Friday, January 20, 2017

La promesa de escribir

Me honra publicar en este blog el ensayo La promesa de escribir de la joven escritoria mexicana Brianda Aranda Riveroll, a quien agradezco la autorización correspondiente.


La promesa de escribir no se pide ni se acepta a la ligera.

Pedir a alguien que escriba es pedirle que aparte un tiempo en un tiempo donde el tiempo vale oro, que deje de lado las infinitas distracciones de la vida diaria, y que saque del éter algún significado a la breve pausa que se ha tomado. Es plantar en el escritor una semilla, misma que no podrá dejar en paz hasta que cultive y entregue los frutos --porque así es el escritor de obsesivo con sus ideas. Es pedir creación en una era de consumo y expresión en una era de impresiones medidas en dibujitos, pedir cinco tiempos en una época de papas fritas.

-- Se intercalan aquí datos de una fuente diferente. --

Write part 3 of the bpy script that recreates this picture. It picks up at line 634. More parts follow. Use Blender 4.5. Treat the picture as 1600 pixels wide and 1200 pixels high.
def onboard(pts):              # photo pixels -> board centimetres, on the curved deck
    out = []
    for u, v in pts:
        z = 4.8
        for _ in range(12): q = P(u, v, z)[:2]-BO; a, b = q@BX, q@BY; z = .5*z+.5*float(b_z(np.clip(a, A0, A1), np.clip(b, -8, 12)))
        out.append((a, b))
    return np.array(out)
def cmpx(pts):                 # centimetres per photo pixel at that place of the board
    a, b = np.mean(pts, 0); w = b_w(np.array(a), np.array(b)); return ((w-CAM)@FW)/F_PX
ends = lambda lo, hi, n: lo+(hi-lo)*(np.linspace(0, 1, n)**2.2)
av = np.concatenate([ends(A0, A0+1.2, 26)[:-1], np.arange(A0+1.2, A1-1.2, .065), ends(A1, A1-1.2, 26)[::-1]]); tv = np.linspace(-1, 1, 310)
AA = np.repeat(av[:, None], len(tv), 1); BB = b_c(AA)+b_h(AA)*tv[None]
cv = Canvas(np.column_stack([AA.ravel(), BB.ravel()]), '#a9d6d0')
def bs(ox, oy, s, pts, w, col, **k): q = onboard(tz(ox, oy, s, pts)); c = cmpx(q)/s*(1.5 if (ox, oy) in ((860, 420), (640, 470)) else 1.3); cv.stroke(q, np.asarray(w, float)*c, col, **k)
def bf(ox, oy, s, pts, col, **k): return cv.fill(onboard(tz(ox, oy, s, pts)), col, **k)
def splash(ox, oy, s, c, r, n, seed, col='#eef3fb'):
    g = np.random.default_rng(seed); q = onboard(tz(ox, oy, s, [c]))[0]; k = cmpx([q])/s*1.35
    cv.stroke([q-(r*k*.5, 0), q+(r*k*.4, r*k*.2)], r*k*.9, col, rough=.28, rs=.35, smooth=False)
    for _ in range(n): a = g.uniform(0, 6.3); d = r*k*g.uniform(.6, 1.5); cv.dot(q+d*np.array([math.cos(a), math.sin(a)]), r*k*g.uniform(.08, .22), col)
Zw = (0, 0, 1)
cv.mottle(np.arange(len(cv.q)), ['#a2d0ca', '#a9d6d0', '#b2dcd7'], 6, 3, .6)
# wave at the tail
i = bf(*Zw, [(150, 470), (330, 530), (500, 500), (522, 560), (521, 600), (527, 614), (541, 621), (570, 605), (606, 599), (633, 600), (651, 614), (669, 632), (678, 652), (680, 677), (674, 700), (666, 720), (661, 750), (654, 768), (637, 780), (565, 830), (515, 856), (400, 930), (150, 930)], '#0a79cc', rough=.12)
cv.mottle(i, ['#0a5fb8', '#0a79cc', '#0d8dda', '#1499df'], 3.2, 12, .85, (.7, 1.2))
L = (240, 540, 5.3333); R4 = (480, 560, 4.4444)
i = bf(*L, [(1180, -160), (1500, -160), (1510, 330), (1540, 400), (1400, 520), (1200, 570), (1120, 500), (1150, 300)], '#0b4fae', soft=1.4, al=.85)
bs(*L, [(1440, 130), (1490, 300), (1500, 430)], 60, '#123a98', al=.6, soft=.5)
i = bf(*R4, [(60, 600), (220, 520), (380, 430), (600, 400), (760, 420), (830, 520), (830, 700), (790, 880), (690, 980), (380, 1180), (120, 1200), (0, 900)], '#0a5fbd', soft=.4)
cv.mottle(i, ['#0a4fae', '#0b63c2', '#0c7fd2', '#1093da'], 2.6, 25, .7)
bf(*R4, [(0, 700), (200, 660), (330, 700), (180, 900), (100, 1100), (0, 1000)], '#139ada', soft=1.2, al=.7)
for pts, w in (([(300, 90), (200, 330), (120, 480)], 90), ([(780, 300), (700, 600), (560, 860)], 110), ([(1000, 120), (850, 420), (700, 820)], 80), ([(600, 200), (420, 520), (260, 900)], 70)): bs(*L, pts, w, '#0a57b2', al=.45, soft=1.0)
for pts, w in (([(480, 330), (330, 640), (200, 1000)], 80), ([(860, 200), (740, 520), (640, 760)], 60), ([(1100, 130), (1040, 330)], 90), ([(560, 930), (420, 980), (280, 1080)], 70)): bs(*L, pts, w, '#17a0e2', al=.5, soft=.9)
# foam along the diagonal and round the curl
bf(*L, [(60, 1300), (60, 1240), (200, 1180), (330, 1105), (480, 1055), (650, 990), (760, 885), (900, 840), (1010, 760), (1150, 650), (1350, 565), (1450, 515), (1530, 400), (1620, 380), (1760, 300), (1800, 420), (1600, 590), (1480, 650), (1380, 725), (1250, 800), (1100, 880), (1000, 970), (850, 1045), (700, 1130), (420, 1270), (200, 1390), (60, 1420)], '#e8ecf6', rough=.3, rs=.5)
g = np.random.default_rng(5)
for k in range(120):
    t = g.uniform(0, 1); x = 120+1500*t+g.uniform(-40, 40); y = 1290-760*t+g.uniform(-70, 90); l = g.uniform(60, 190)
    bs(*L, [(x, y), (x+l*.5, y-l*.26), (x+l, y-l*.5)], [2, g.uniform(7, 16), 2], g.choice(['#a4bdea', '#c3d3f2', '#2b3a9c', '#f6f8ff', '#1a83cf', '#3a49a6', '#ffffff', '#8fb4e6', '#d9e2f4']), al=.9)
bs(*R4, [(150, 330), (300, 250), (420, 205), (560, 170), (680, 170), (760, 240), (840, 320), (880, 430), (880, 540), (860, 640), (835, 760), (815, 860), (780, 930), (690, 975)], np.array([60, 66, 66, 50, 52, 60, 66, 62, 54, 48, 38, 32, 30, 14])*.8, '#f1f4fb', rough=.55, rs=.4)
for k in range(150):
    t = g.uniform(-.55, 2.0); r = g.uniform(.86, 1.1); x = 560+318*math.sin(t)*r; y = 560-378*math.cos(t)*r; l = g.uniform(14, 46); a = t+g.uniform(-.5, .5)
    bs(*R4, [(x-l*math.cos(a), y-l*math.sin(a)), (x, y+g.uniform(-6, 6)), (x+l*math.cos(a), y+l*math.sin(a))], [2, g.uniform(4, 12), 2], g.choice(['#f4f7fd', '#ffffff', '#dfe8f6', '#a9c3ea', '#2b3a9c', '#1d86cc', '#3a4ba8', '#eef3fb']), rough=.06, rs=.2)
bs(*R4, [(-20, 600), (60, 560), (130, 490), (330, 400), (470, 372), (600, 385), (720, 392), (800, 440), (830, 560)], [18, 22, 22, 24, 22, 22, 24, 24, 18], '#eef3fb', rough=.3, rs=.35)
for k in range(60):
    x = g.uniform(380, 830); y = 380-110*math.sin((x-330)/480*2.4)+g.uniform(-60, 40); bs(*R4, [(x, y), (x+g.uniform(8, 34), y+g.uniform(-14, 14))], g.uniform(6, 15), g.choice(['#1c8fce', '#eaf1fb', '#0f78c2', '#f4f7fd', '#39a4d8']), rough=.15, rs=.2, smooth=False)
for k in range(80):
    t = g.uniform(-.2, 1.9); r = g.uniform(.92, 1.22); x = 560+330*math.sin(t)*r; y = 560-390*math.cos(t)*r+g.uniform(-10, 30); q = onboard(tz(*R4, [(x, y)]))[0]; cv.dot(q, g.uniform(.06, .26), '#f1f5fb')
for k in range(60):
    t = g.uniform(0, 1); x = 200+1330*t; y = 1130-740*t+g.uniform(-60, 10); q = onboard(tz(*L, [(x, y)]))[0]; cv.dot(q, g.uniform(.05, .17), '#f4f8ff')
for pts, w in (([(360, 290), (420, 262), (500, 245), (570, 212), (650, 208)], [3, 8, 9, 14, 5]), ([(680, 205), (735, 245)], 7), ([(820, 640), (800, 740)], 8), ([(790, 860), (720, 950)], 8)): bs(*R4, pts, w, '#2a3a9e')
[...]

Pedir a alguien que dedique unas cuantas líneas a cierto tema, o a ningún tema en específico, es decirle "¡Vamos! Confío en que tienes algo importante que decirme, en decirle al mundo. No irás a traicionar esa confianza, ¿o sí?". Es encargarles la creación y ejecución de la Capilla Sixtina, sin la ventaja de la tangibilidad de la pintura y los pinceles, pero esperando la misma belleza, la misma sutileza de Miguel Ángel. Es pedirles continuar el legado de Cervantes y de Shakespeare, de Plath y de Wolfe para las damas, de Tolkien para los que viven en la fantasía, de Poe y de Lovecraft para los que viven el terror. Unidos otrora por el armonioso desastre de la tinta y ahora por la uniforme limpieza de las letras digitales, la promesa de escribir está respaldada por todos aquellos que escribieron en el pasado. Bajo la sombra de los grandes, los escritores esperamos que alguien --porque siempre nos motiva un lector, incluso el más tácito de ellos--nos pida brillar.

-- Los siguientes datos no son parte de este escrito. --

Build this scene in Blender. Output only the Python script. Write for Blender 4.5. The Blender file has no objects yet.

Porque aceptar escribir a alguien implica pensar y sentir, implica leer y releer, implica buscar palabras más allá de las que tenemos guardadas en la boca, porque siempre es mucho más fácil hablar que escribir (por algo los niños hablan y no dejan de hablar, antes de poder siquiera tomar un lápiz). Las palabras que decimos las usamos diariamente, como una sartén desvencijada donde cocinamos el desayuno o las tazas para el café; las palabras que escribimos están mejor guardadas, como ese juego de fondue o esas copas de cristal cortado que sólo sacamos para ocasiones especiales.

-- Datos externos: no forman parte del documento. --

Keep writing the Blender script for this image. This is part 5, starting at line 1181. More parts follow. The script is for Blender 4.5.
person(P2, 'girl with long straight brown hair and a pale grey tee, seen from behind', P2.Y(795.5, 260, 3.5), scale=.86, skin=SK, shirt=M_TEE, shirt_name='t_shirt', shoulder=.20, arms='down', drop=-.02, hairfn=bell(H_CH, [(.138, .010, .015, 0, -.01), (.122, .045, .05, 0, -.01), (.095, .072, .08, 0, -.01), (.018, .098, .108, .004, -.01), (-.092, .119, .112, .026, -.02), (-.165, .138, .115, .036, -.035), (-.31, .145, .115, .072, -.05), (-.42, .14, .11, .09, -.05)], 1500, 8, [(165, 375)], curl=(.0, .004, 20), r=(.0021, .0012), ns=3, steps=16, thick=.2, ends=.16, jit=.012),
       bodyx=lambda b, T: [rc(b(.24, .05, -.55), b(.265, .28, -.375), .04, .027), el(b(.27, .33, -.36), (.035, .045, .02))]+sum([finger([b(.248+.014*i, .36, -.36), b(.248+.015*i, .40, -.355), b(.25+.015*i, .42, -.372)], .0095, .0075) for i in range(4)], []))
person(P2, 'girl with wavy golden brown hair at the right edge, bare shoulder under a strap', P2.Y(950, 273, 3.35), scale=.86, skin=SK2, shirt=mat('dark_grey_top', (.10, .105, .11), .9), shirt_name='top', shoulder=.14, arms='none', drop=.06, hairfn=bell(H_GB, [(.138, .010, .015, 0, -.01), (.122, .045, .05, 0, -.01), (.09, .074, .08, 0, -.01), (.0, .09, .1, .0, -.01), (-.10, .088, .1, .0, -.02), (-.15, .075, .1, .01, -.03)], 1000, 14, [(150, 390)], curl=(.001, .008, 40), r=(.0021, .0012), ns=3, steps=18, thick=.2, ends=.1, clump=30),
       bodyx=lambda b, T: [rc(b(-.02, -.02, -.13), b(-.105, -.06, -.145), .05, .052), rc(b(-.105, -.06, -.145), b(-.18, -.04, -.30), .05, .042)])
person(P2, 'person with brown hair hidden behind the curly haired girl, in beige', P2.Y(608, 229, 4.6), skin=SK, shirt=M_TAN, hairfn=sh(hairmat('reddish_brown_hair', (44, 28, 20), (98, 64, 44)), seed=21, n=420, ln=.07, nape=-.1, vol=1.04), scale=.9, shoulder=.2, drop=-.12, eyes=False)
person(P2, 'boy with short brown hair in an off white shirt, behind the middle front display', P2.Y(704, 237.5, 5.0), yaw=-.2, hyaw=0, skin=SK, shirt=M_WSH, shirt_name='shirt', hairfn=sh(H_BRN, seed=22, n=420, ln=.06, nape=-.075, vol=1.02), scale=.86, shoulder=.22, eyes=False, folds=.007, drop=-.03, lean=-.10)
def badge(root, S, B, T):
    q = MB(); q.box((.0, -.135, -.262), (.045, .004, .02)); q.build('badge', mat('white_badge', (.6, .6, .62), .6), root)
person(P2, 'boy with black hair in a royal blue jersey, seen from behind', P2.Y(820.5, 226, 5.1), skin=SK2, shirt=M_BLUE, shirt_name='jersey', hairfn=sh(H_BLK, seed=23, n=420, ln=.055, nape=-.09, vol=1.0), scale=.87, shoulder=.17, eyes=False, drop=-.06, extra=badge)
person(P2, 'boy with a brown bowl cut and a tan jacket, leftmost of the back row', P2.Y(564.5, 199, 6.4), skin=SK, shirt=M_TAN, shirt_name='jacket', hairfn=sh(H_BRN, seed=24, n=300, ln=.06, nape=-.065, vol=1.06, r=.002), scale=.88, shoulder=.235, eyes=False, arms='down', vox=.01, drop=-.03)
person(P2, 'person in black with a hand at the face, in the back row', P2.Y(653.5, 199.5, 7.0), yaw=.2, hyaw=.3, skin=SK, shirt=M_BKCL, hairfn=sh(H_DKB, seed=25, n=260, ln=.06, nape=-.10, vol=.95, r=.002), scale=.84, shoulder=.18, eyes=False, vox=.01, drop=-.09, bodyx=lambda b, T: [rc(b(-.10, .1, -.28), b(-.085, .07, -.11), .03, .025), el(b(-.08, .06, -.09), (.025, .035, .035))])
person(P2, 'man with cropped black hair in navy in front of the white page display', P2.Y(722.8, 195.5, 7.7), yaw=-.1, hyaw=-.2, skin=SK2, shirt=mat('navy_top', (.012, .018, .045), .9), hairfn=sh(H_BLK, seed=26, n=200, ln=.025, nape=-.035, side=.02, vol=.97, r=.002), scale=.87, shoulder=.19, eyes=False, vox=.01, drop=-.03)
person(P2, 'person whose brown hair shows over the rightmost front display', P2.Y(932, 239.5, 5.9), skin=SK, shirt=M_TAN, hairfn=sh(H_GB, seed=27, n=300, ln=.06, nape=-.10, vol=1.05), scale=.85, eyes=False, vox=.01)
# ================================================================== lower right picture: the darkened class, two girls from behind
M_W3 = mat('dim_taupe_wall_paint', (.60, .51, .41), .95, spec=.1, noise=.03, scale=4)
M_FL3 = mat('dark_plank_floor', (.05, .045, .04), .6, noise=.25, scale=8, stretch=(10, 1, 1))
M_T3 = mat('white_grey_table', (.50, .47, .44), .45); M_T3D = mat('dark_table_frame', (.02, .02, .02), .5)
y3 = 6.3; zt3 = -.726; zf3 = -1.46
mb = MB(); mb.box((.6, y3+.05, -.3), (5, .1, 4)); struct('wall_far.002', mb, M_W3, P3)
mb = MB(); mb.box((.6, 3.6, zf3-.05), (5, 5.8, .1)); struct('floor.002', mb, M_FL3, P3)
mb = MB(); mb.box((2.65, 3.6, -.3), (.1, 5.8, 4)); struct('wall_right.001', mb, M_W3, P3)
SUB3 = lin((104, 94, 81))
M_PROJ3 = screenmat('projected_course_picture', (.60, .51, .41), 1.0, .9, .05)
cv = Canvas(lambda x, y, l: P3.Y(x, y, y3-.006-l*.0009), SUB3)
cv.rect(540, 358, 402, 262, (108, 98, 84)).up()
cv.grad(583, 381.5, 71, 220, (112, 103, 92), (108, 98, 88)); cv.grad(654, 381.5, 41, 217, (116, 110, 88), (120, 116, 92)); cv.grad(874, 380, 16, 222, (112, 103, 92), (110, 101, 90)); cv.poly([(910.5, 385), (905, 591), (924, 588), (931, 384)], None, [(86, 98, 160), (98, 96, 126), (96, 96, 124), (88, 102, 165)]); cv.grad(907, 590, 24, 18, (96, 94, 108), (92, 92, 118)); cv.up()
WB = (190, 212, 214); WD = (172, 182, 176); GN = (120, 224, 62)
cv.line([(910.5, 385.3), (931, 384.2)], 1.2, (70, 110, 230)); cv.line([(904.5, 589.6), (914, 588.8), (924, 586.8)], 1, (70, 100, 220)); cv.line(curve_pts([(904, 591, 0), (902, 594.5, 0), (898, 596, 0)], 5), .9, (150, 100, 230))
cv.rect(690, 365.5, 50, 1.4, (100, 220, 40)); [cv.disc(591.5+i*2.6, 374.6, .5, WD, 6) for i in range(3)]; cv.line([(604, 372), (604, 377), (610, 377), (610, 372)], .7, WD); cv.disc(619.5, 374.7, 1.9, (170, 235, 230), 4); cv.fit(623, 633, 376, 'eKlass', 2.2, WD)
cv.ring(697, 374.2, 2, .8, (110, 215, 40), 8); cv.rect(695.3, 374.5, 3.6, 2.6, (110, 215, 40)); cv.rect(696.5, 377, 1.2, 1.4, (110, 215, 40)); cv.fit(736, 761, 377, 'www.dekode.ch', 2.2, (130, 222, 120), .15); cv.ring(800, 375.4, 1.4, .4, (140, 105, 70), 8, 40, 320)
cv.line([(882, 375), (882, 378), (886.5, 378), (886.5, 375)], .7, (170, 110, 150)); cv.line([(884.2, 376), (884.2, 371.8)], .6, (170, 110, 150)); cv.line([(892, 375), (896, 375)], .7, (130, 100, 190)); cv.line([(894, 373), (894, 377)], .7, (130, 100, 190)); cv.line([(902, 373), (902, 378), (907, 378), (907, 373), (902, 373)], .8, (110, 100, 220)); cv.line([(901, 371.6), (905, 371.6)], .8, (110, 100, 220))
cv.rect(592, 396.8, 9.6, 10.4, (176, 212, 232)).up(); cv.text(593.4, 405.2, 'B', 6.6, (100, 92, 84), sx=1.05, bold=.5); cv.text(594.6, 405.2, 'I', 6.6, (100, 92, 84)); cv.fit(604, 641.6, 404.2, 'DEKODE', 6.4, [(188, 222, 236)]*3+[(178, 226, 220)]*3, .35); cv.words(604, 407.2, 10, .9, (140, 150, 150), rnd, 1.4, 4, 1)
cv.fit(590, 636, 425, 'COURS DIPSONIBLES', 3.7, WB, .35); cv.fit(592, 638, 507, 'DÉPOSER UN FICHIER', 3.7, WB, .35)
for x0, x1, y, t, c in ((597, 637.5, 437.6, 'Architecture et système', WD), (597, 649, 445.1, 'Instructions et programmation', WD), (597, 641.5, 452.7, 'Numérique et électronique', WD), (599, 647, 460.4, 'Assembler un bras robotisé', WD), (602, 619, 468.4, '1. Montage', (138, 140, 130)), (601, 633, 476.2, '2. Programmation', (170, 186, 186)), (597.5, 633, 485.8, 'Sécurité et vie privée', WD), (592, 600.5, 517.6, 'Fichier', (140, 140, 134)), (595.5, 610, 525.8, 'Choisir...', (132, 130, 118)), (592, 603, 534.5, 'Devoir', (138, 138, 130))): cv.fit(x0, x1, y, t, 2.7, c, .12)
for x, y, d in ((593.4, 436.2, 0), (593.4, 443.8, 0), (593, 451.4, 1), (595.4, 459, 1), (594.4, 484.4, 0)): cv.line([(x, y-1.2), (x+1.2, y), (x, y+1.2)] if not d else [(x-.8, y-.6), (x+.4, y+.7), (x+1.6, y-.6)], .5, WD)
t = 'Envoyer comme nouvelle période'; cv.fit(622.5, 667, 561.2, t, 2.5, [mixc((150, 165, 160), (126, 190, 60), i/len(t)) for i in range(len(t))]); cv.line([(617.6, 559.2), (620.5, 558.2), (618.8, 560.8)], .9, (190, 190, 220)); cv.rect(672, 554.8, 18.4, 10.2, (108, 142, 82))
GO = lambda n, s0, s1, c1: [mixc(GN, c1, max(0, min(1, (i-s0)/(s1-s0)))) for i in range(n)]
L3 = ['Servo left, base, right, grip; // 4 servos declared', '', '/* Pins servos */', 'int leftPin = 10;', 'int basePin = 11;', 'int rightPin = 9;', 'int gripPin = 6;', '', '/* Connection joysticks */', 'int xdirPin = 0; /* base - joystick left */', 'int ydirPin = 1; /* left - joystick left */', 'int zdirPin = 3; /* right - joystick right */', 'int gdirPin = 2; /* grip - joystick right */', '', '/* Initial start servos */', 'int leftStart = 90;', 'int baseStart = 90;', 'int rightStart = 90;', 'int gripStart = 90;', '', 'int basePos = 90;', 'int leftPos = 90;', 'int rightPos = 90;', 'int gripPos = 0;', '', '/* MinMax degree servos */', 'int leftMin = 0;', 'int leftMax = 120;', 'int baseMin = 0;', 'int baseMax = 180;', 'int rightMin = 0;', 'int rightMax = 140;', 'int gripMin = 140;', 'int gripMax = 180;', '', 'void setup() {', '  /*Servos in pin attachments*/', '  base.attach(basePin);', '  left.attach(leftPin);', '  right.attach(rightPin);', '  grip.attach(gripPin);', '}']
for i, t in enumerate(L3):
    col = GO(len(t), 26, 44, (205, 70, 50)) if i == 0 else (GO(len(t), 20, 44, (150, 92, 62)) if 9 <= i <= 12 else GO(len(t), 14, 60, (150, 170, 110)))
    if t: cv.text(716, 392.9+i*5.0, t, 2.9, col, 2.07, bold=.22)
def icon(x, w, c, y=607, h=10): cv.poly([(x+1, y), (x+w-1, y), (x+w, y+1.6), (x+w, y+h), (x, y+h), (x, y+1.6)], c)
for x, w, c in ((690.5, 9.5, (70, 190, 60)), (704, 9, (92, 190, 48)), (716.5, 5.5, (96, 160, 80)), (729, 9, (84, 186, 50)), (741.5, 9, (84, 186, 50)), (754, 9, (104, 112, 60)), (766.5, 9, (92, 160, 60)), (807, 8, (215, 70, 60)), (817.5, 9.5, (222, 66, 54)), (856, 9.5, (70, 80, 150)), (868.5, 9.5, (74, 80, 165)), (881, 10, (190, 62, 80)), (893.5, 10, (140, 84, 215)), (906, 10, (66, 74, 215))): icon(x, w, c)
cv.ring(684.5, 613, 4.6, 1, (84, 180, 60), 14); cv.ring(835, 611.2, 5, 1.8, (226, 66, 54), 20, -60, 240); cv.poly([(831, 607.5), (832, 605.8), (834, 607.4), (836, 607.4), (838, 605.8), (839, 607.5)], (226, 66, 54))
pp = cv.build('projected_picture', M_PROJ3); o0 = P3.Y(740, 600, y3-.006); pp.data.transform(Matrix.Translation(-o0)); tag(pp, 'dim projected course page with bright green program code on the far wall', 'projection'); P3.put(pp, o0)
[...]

Escribir es decirle "pienso en ti, pienso gracias a ti, tanto que no puedo dejar de pensar hasta que lo saque y deje huella de mis pensamientos para luego pensarlos más". Es agradecerle la confianza, entender que esa persona cree que uno tiene algo importante, algo valioso, algo que debe existir sí o sí. Escribir es abrir el corazón y la mente (casi siempre ambos, ¡están tan entrelazados!) y decir "adelante, confío en ti; observa mi interior, mis pensamientos más bellos y mis más horribles sentimientos, y dime lo que piensas". Es mostrarse tan confiado y a la vez tan receloso como el niño que muestra sus dibujos, sin saber si irán a parar al refrigerador o al basurero, pero necesitando que alguien lo vea, lo lea, lo reconozca como real.

Porque, ¿de qué otra forma construimos nuestra realidad si no es con palabras? ¿Y cómo somos reales si nadie nos lee?

Definitivamente, la promesa de escribir no se pide a la ligera, pero se acepta con mucho honor.